Only the lines from the top of the listing below to the line that has "PI = math.pi" should be echoed, with both ends kept and pictures left out.

___ Source excerpt

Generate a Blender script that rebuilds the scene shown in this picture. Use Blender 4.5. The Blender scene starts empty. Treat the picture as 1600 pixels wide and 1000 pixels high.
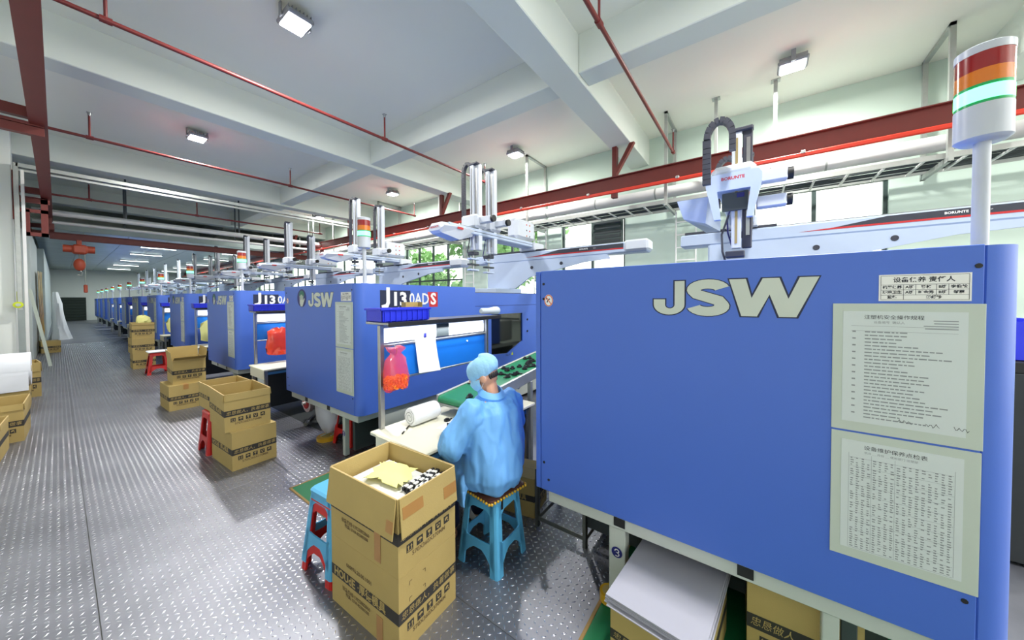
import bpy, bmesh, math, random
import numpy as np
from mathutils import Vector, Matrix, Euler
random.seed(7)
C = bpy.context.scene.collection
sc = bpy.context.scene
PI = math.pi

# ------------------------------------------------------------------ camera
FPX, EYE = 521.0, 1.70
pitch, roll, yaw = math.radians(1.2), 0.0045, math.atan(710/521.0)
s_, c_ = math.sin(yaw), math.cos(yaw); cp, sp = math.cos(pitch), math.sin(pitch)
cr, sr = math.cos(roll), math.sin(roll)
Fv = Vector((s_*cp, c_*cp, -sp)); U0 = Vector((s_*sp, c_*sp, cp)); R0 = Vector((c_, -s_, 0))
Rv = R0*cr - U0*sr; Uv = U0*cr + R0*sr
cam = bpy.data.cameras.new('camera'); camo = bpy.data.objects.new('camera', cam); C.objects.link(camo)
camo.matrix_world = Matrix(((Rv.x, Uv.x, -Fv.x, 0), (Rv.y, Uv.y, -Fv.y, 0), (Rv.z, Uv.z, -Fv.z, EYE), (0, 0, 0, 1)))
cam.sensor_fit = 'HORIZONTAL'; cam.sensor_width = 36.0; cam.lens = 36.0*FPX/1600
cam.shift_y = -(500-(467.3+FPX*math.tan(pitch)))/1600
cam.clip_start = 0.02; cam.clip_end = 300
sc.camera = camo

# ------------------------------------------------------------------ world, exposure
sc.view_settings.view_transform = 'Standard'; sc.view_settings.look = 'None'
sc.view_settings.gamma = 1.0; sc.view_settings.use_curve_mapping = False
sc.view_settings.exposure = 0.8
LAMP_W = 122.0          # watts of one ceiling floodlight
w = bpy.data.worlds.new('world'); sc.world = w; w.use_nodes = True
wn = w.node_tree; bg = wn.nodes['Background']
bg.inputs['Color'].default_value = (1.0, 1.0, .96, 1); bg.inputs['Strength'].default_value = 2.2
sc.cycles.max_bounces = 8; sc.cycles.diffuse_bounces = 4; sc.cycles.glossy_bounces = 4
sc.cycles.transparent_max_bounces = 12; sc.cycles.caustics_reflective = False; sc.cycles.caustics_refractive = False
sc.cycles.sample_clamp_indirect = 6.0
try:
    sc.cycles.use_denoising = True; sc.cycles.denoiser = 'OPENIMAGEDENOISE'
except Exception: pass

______

# Exercise solution
Generate a Blender script that rebuilds the scene shown in this picture. Use Blender 4.5. The Blender scene starts empty. Treat the picture as 1600 pixels wide and 1000 pixels high.
import bpy, bmesh, math, random
import numpy as np
from mathutils import Vector, Matrix, Euler
random.seed(7)
C = bpy.context.scene.collection
sc = bpy.context.scene
PI = math.pi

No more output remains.